Problem: Extract the lines from the first one in the records below through the line containing "COL = S.collection", keeping both ends and leaving out any pictures.

[Scripts that build scenes]
══════════
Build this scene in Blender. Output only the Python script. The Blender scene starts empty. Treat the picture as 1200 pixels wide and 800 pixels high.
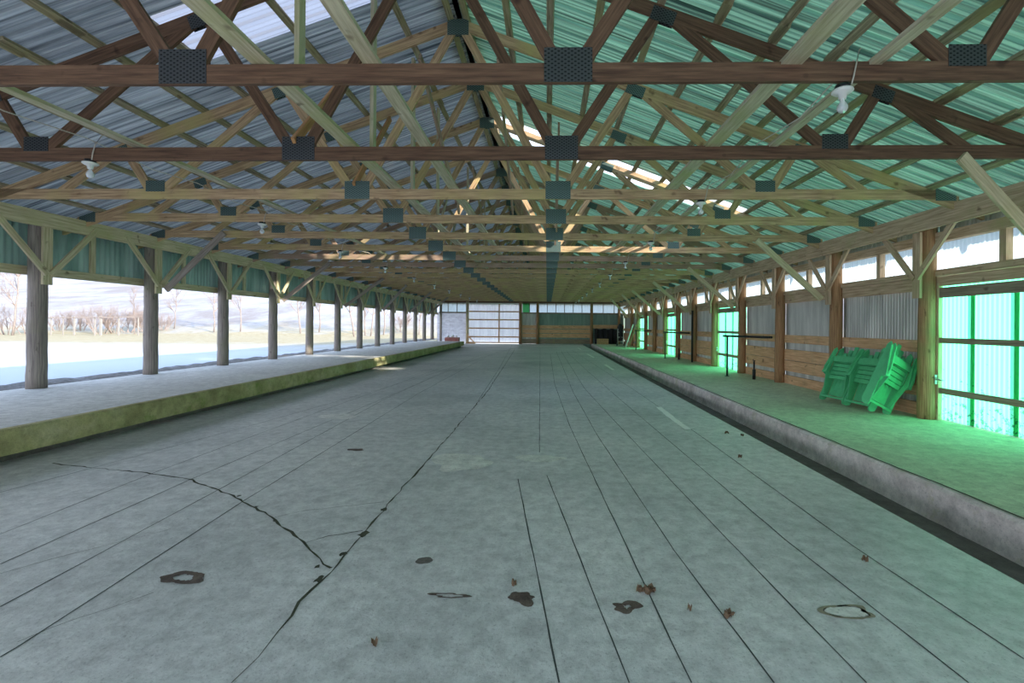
import bpy, math, random
from mathutils import Vector, Matrix
random.seed(7)
S = bpy.context.scene
COL = S.collection

# ------------------------------------------------------------------ camera, light, exposure
CAMZ, F, VX, VY, ROLL = 1.44, 535.0, 641.0, 381.0, 0.008
cam = bpy.data.objects.new('camera', bpy.data.cameras.new('camera')); COL.objects.link(cam)
cam.data.sensor_width = 36; cam.data.lens = F / 1200 * 36
cam.data.shift_x = -(VX - 600) / 1200; cam.data.shift_y = -(400 - VY) / 1200
cam.data.clip_start = 0.05; cam.data.clip_end = 2000
cam.matrix_world = Matrix.Translation((0, 0, CAMZ)) @ Matrix.Rotation(math.pi / 2, 4, 'X') @ Matrix.Rotation(ROLL, 4, 'Z')
S.camera = cam
SUN_DIR = Vector((-6.2, 3.5, -2.7))
sun = bpy.data.objects.new('sun', bpy.data.lights.new('sun', 'SUN')); COL.objects.link(sun)
sun.rotation_euler = SUN_DIR.to_track_quat('-Z', 'Y').to_euler()
sun.data.energy = 4.2; sun.data.angle = 0.02; sun.data.color = (1.0, 0.93, 0.82)
W = bpy.data.worlds.new('sky'); S.world = W; W.use_nodes = True
wn = W.node_tree.nodes; wl = W.node_tree.links
bg = wn['Background']
tc = wn.new('ShaderNodeTexCoord'); sx = wn.new('ShaderNodeSeparateXYZ'); cr = wn.new('ShaderNodeValToRGB')
wl.new(tc.outputs['Generated'], sx.inputs[0]); wl.new(sx.outputs['Z'], cr.inputs[0]); wl.new(cr.outputs[0], bg.inputs[0])
cr.color_ramp.elements[0].color = (0.86, 0.91, 1.0, 1); cr.color_ramp.elements[1].color = (0.36, 0.58, 1.0, 1)
bg.inputs[1].default_value = 1.15
vs = S.view_settings
vs.view_transform = 'Standard'; vs.look = 'None'; vs.gamma = 1; vs.use_curve_mapping = False
vs.exposure = 1.45

# ------------------------------------------------------------------ materials
def new_mat(name):
    m = bpy.data.materials.new(name); m.use_nodes = True
    nt = m.node_tree; b = nt.nodes['Principled BSDF']
    return m, nt, nt.nodes, nt.links, b
def ramp(N, stops):
    r = N.new('ShaderNodeValToRGB'); e = r.color_ramp.elements
    while len(e) < len(stops): e.new(0.5)
    for k, (p, c) in enumerate(stops):
        e[k].position = p; e[k].color = (*c, 1)
    return r
def mixc(N, L, fac, a, b, mode='MIX'):
    m = N.new('ShaderNodeMix'); m.data_type = 'RGBA'; m.blend_type = mode
    if isinstance(fac, float): m.inputs[0].default_value = fac
    else: L.new(fac, m.inputs[0])
    for i, v in ((6, a), (7, b)):
        if isinstance(v, tuple): m.inputs[i].default_value = (*v, 1)
        else: L.new(v, m.inputs[i])
    return m.outputs[2]
def noise(N, L, vec, scale, detail=4, rough=0.6):
    n = N.new('ShaderNodeTexNoise'); n.inputs['Scale'].default_value = scale
    n.inputs['Detail'].default_value = detail; n.inputs['Roughness'].default_value = rough
    if vec is not None: L.new(vec, n.inputs['Vector'])
    return n.outputs[0]
def bump(N, L, b, h, s=0.3, d=0.01):
    bp = N.new('ShaderNodeBump'); bp.inputs['Strength'].default_value = s; bp.inputs['Distance'].default_value = d
    L.new(h, bp.inputs['Height']); L.new(bp.outputs[0], b.inputs['Normal'])
def wood(name, c1, c2, c3=(0.30, 0.33, 0.12), mould=0.35, rough=0.8):
    m, nt, N, L, b = new_mat(name)
    uv = N.new('ShaderNodeTexCoord'); mp = N.new('ShaderNodeMapping')
    mp.inputs['Scale'].default_value = (1.0, 16.0, 1.0); L.new(uv.outputs['UV'], mp.inputs[0])
    n1 = noise(N, L, mp.outputs[0], 2.2, 6)
    r = ramp(N, [(0.33, c1), (0.68, c2)]); L.new(n1, r.inputs[0])
    geo = N.new('ShaderNodeNewGeometry')
    n2 = noise(N, L, geo.outputs['Position'], 1.3, 5)
    r2 = ramp(N, [(0.62 - mould * 0.35, (0, 0, 0)), (0.85 - mould * 0.3, (1, 1, 1))]); L.new(n2, r2.inputs[0])
    col = mixc(N, L, r2.outputs[0], r.outputs[0], c3)
    n3 = noise(N, L, uv.outputs['UV'], 5.0, 2)
    r3 = ramp(N, [(0.26, (0.45, 0.4, 0.38)), (0.36, (1, 1, 1))]); L.new(n3, r3.inputs[0])
    col = mixc(N, L, 1.0, col, r3.outputs[0], 'MULTIPLY')
    L.new(col, b.inputs['Base Color']); b.inputs['Roughness'].default_value = rough
    bump(N, L, b, n1, 0.35, 0.004)
    return m
def plain(name, c, rough=0.6, metal=0.0, var=0.15, scale=6.0):
    m, nt, N, L, b = new_mat(name)
    geo = N.new('ShaderNodeNewGeometry'); n = noise(N, L, geo.outputs['Position'], scale, 5)
    r = ramp(N, [(0.3, tuple(max(0, x * (1 - var)) for x in c)), (0.7, tuple(min(1, x * (1 + var)) for x in c))])
    L.new(n, r.inputs[0]); L.new(r.outputs[0], b.inputs['Base Color'])
    b.inputs['Roughness'].default_value = rough; b.inputs['Metallic'].default_value = metal
    return m
def sheet(name, c1, c2, rough=0.35, metal=0.6, stretch=(0.6, 5, 0.6), scale=1.5, rust=None, trans=0.0):
    m, nt, N, L, b = new_mat(name)
    geo = N.new('ShaderNodeNewGeometry'); mp = N.new('ShaderNodeMapping'); mp.inputs['Scale'].default_value = stretch
    L.new(geo.outputs['Position'], mp.inputs[0])
    n = noise(N, L, mp.outputs[0], scale, 6); r = ramp(N, [(0.32, c1), (0.68, c2)]); L.new(n, r.inputs[0])
    col = r.outputs[0]
    if rust:
        n2 = noise(N, L, geo.outputs['Position'], 3.5, 5); r2 = ramp(N, [(0.62, (0, 0, 0)), (0.74, (1, 1, 1))]); L.new(n2, r2.inputs[0])
        col = mixc(N, L, r2.outputs[0], col, rust)
    L.new(col, b.inputs['Base Color']); b.inputs['Roughness'].default_value = rough; b.inputs['Metallic'].default_value = metal
    if trans:
        t = N.new('ShaderNodeBsdfTranslucent'); L.new(col, t.inputs[0]); mx = N.new('ShaderNodeMixShader'); mx.inputs[0].default_value = trans
        L.new(b.outputs[0], mx.inputs[1]); L.new(t.outputs[0], mx.inputs[2]); L.new(mx.outputs[0], N['Material Output'].inputs[0])
    return m
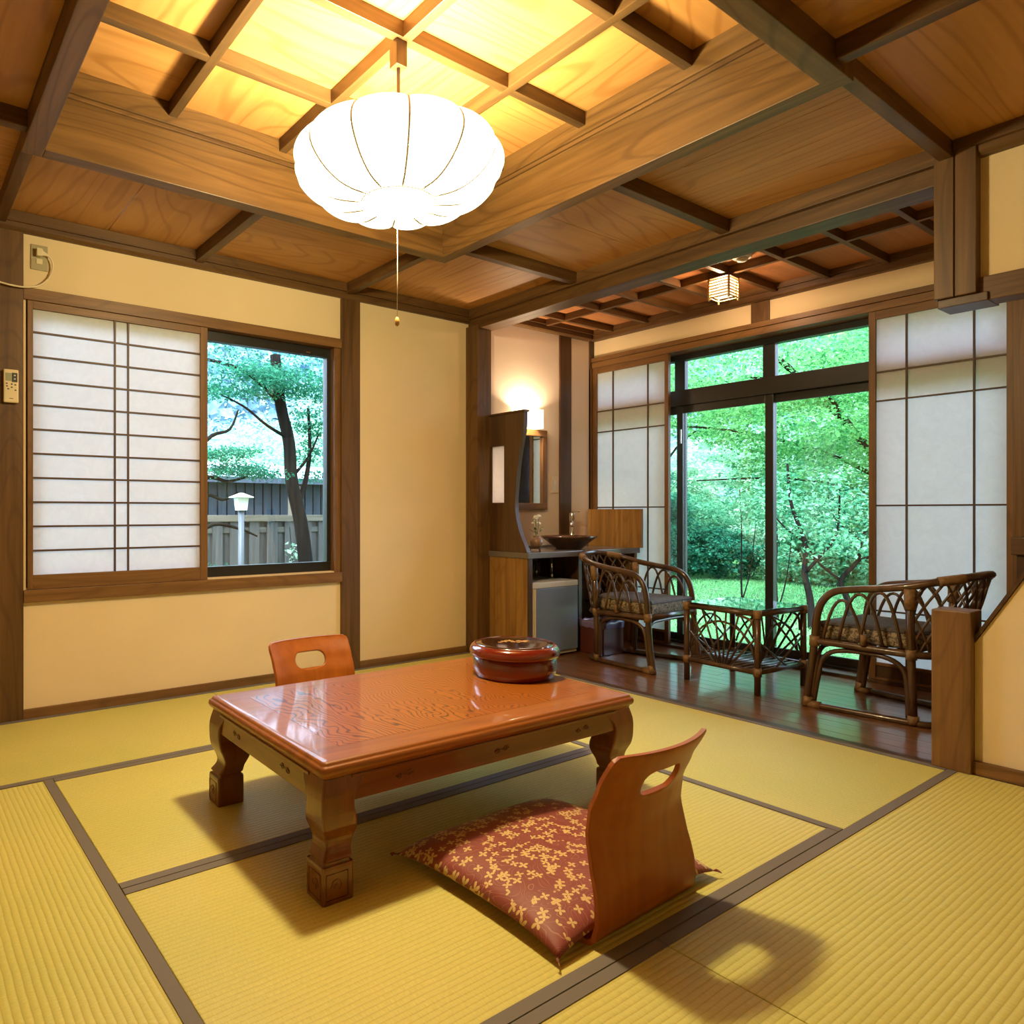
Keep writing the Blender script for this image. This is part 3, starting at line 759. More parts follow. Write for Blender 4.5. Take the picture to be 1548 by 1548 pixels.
══════════
Written answer:
Build this scene in Blender. Output only the Python script. The Blender scene starts empty. Treat the picture as 1200 pixels wide and 800 pixels high.
import bpy, math, random
from mathutils import Vector, Matrix
random.seed(7)
S = bpy.context.scene
COL = S.collection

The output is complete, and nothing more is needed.